Еще в середине сентября 1870 г. Горчаков откровенно писал, что Россия не будет настаивать на участии в выработке условий мира между Францией и германскими государствами, но, в таком случае, никоим образом его не санкционирует[859]
. Вопрос о германском единстве державами уже не оспаривался. Однако стремление Берлина к территориальным приращениям за счет Франции по-прежнему не находило поддержки ни в одной из европейских столиц. Российское руководство всецело разделяло мысль, что отторжение у Франции Эльзас-Лотарингии сделает любой мир в Европе непрочным. Пруссия должна была выбирать из двух зол: следовать принципам «Европейского концерта», рискуя оказаться перед необходимостью ограничить свои территориальные притязания, либо навязать побежденной Франции новую границу, не санкционированную официально ни одной из великих держав. Бисмарк выбрал последнее.Для Берлина было важно в этой связи продемонстрировать готовность если не к уступкам, то хотя бы к переговорам. Несмотря на недавний обмен с Парижем более чем категоричными заявлениями, глава прусской дипломатии изъявил готовность встретиться со своим французским визави. 19–20 сентября 1870 г. в Феррьере неподалеку от осажденного Парижа прошла первая встреча Бисмарка с Жюлем Фавром. Фавр пытался убедить собеседника в необходимости проведения выборов во французское Национальное собрание, единственно правомочное принять или отклонить условия мира. Очевидно, что для этого голосование должно было пройти на всей территории страны, включая оккупированную немцами часть[860]
. Требовалось приостановить боевые действия.В качестве «залога» прусский министр-президент потребовал передачи в руки немцев крепостей Туль, Верден и Страсбург. Это требование было продиктовано тем, что сопротивление последних существенно осложняло снабжение германской армии. Бисмарк подчеркивал, что их сдача в любом случае была вопросом ближайших дней. О критическом положении защитников пограничных крепостей было известно и правительству «национальной обороны»[861]
. Однако сопротивление Страсбурга имело для французов огромное символическое и моральное значение. Добровольно сдать столицу Эльзаса казалось немыслимым, это выглядело как первый шаг на пути признания германской аннексии. Беседа двух государственных деятелей принимала все более эмоциональный характер, и Фавр не смог сдержать слез. Ни по одному вопросу французский и германский представитель договориться не смогли.Бисмарк, которому переговоры также стоили немалых душевных сил, высказывал в своем кругу уверенность, что Фавру вскоре придется вернуться. Однако прусский министр-президент недооценил влияние настроений в Париже на действия правительства. Отлично понимая, какое толкование его переговоры могут получить среди парижан, Фавр сделал все возможное, чтобы сделать свою поездку тайной. Если верить его мемуарам, он не поставил предварительно в известность даже большинство своих коллег[862]
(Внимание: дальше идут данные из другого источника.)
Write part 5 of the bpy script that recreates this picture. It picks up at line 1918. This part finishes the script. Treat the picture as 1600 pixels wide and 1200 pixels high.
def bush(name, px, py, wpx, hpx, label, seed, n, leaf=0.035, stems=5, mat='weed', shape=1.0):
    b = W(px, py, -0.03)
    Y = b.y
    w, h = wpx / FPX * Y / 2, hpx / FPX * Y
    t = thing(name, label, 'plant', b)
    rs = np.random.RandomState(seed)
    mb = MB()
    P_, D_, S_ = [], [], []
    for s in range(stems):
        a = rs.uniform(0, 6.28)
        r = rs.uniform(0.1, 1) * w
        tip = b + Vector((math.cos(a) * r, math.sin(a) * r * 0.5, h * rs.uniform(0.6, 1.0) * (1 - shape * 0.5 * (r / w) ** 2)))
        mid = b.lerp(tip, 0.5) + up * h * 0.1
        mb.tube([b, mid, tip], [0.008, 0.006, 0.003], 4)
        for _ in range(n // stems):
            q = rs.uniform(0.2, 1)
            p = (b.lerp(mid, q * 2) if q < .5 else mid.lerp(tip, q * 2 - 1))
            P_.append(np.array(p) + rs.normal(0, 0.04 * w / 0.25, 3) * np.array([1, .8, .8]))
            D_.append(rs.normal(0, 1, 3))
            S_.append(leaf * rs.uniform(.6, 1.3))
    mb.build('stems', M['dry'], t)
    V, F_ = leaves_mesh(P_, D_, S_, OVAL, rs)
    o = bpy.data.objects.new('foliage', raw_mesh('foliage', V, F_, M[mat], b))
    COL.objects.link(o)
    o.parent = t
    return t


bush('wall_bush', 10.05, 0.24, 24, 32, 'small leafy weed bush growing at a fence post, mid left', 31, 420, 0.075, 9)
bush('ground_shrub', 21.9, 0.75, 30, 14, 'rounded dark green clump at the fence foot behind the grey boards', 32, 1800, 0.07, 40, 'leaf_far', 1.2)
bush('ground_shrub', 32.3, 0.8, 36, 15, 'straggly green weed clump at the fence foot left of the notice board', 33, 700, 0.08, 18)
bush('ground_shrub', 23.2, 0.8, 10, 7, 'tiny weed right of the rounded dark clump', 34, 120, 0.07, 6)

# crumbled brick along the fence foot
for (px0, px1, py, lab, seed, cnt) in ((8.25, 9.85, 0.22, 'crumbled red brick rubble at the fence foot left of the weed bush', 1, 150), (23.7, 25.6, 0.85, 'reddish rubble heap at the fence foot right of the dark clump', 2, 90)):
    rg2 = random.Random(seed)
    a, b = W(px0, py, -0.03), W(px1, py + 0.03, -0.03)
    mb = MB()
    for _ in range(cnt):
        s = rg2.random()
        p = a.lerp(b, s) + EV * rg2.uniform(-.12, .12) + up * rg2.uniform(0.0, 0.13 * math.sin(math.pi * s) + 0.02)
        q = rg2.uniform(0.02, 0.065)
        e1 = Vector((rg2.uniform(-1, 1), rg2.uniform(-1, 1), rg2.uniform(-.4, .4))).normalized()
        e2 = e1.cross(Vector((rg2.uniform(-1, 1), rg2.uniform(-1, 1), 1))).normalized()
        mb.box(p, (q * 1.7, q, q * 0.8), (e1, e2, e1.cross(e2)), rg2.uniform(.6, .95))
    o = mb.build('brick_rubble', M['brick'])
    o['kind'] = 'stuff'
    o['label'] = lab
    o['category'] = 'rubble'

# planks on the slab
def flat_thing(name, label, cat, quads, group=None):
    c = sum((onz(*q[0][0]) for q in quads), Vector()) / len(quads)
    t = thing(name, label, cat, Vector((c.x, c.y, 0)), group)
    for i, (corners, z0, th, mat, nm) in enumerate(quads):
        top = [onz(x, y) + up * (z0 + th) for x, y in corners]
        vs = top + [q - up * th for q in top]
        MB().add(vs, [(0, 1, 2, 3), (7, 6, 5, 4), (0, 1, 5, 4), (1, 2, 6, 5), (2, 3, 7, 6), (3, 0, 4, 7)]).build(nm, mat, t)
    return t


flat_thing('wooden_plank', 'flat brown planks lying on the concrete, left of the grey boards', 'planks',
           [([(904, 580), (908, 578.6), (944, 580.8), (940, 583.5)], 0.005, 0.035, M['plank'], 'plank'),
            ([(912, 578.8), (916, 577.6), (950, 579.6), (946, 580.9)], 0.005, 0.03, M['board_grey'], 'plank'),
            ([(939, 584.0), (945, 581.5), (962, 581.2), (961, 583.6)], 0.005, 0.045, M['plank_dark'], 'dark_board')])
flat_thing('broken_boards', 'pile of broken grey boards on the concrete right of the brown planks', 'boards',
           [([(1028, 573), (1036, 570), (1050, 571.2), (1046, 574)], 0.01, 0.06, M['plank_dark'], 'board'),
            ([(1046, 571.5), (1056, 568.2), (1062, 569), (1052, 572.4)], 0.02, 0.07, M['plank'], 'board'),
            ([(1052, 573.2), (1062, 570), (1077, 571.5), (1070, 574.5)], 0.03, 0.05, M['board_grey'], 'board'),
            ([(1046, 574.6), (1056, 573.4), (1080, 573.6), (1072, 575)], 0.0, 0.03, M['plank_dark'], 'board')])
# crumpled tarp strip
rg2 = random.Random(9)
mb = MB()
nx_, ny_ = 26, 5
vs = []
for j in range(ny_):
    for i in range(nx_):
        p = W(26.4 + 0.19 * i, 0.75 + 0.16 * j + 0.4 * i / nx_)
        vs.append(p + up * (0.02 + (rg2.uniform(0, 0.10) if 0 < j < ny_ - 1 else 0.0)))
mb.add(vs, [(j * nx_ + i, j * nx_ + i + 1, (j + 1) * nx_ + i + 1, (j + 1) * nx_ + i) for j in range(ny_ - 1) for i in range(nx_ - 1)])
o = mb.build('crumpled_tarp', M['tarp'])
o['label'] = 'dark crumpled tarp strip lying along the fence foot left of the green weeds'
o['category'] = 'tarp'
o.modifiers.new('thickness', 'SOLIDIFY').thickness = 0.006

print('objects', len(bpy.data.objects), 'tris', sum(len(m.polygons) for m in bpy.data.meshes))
. Однако французские газеты немедленно узнали о переговорах, вызвав демонстрации протеста в Париже наиболее радикально настроенных сторонников республики. Последние привели под окна городской ратуши батальоны национальной гвардии рабочих окраин столицы. Правительство поспешило категорически отклонить германские условия перемирия, фактически дезавуировав своего представителя. Глава кабинета генерал Трошю объявил, что французам остается «победить или погибнуть». Дальнейшие переговоры с немцами были прерваны.Седанская катастрофа и крушение Второй империи, между тем, лишили Вену последних надежд защитить прерогативы папы Пия IX. Операция итальянских войск по оккупации Папского государства с 11 по 20 сентября прошла без каких-нибудь внешних помех. Надо сказать, что итальянский Генеральный штаб, в числе прочего, подготовил секретный план высадки на Корсике под командованием гарибальдийца генерала Нино Биксио. Однако Виктор-Эммануил II не дал ход этому проекту, руководствуясь дружественной позицией новых французских республиканских властей в «римском вопросе». Да и само Итальянское королевство раздирали внутренние проблемы, мало располагавшие к новым аннексиям во имя итальянского единства[863]
.Кроме того, в ноябре Австро-Венгрия поспешила признать сына итальянского короля принца Амедея в качестве нового короля Испании. Италия в ответ удовлетворила претензии Габсбургов на компенсации за утраченную десятилетием ранее в процессе объединения страны собственность. Вслед за Парижем новый австро-венгерский министр иностранных дел граф Дьюла Андраши признал Рим новой столицей Италии и распорядился, чтобы австрийский посланник последовал за итальянским правительством и королевским двором в Вечный город. Опасность столкновения между двумя державами была окончательно устранена.